Travelling Texte

Letzten Sommer wurden 103 Autoren in den Zug gesetzt und sechs Wochen von Lissabon bis Paris und von Riga bis Berlin gefahren. Jetzt ist „Europaexpress. Ein literarisches Reisebuch“ erschienen

von CHRISTIANE TEWINKEL

Es war nicht anders als bei jeder Gruppenreise auch. Man kennt sich nicht so richtig und soll auf einmal wochenlang zusammensein. Pünktliche Abfahrtszeiten, gemeinsames Aussteigen. Blaskapellen zu Begrüßungen, Kulturveranstaltungen – damit haben sich die Ähnlichkeiten aber auch schon. Diese Reisegruppe hat dem Flugzeug Adieu gesagt und ist für die bessere Kontemplation und die historische Befrachtung in den Zug gestiegen. Hat sich einem babylonischen Sprachgewirr ausgesetzt und zwischen Schlafen und Aussteigen, Empfängen und Lesungen mehr oder weniger mitgeschrieben. Schließlich ist man Schriftsteller. Vielleicht nicht hauptberuflich, aber immerhin. Andere Touristen machen in Postkarten und Tagebuch, diese haben für daheimgebliebene Zeitungsleser geschrieben, für die literarische Öffentlichkeit – und für das eben bei Eichborn erschienene Buch „Europaexpress. Ein literarisches Reisebuch“.
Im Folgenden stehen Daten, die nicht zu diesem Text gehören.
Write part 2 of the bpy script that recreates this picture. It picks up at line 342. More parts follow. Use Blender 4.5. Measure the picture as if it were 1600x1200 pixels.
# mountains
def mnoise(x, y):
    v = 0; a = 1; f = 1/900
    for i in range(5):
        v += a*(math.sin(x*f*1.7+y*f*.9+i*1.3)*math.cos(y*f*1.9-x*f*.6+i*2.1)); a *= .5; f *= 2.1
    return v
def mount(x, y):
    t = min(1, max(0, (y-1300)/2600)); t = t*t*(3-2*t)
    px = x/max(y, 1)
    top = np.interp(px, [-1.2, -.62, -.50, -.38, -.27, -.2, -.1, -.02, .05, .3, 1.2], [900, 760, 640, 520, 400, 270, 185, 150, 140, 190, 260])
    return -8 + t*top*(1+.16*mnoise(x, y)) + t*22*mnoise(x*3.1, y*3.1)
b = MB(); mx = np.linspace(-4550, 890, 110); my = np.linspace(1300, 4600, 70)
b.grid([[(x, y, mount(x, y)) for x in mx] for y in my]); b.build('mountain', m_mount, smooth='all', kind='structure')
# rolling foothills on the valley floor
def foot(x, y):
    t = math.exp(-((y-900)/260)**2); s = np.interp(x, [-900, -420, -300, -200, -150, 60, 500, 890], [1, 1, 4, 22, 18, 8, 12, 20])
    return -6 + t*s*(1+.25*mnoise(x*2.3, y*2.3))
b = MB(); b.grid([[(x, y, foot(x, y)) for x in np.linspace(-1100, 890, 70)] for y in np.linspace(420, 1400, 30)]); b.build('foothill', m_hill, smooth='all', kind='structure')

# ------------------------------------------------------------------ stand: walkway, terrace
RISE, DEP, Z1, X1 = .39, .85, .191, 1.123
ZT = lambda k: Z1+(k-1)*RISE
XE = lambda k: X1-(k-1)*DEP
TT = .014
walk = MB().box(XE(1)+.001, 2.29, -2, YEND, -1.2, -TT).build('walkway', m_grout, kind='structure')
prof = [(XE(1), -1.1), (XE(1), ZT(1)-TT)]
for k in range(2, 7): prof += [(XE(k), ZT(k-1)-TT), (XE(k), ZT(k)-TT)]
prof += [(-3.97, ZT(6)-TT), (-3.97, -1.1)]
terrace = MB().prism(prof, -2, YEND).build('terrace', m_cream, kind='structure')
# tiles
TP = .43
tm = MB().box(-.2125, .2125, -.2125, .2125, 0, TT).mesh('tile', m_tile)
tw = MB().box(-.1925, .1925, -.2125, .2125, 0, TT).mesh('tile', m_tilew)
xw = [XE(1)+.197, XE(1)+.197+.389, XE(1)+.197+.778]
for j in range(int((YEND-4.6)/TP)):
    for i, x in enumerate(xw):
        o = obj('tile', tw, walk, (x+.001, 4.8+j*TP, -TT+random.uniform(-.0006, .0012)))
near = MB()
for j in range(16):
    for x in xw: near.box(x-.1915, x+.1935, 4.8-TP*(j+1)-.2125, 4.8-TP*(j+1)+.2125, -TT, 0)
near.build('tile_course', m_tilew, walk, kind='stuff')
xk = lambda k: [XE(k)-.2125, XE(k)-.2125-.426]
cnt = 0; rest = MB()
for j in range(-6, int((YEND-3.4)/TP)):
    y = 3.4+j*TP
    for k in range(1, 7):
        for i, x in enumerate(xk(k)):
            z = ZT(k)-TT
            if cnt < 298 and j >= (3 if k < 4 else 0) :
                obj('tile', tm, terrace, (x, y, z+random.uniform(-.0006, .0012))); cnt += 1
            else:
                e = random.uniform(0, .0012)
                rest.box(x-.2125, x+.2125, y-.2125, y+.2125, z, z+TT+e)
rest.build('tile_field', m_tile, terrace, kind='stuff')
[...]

Es ist ein reiches Kompendium geworden. 103 Autoren aus 43 Ländern sind auf Initiative der literaturWERKstatt berlin im vergangenen Sommer in den Zug gestiegen und von Lissabon über Madrid, Paris, Dortmund, Kaliningrad und Riga nach Moskau gefahren, von dort über Warschau nach Berlin. Anderthalb Monate, durch elf Länder und neunzehn Städte. „Die Reise schien mir eine sympathische Verrücktheit zu sein, eine amüsante Idee, aber kaum zu verwirklichen“, erinnert sich der Spanier Carlos Casares. Bis die Veranstalter immer dringender um seine Passbilder baten. Die aus Belorussland stammende schwedische Autorin Inga-Lina Lindqvist, die von sich selber sagt, sie sei zwar erst 1964 geboren, doch die jüdische Paranoia habe sie noch immer fest im Griff, hörte vor allem „Güterwagen“ und „one piece of luggage“.

Im nun erschienenen Erlebnisbericht überschneiden sich die Erzählungen kaum. Zwar lässt sich erahnen, dass der Osten einen stärkeren Eindruck gemacht hat als der Westen, zwar scheinen hier und da die illustren Gestalten der Reise in immer anderen Zeichnungen auf – der menschenliebende Isländer Gunnarsson, der aserbaidschanische Krimi-Autor Abdullajew, der Englisch zu sprechen nur elegant vorgibt – doch ist das nur umso spannender, bleibt das Projekt vielfarbig, wie ganz Europa es ist. Ein Buch, an dem Dutzende von Übersetzern mitgewirkt haben, in dem reisende AutorInnen über einander schreiben, über Sprachen und Ethnien, das Wasser in Minsk, über Chopins Geburtshaus in Warschau oder den eingeparkten Kleinbus in Madrid, so ein Buch ist schon etwas ganz Spezielles. Außerdem erscheint es zeitgleich in mehreren Ländern. Auch wenn in einigen der Texte die Verbindung zum Europaexpress längst nicht mehr sichtbar ist, so hat er sie doch sicher inspiriert. Ein bisschen Schwund ist schließlich immer. Das Projekt bleibt einzigartig, das Buch ein unvergleichlich interessanter Europaführer.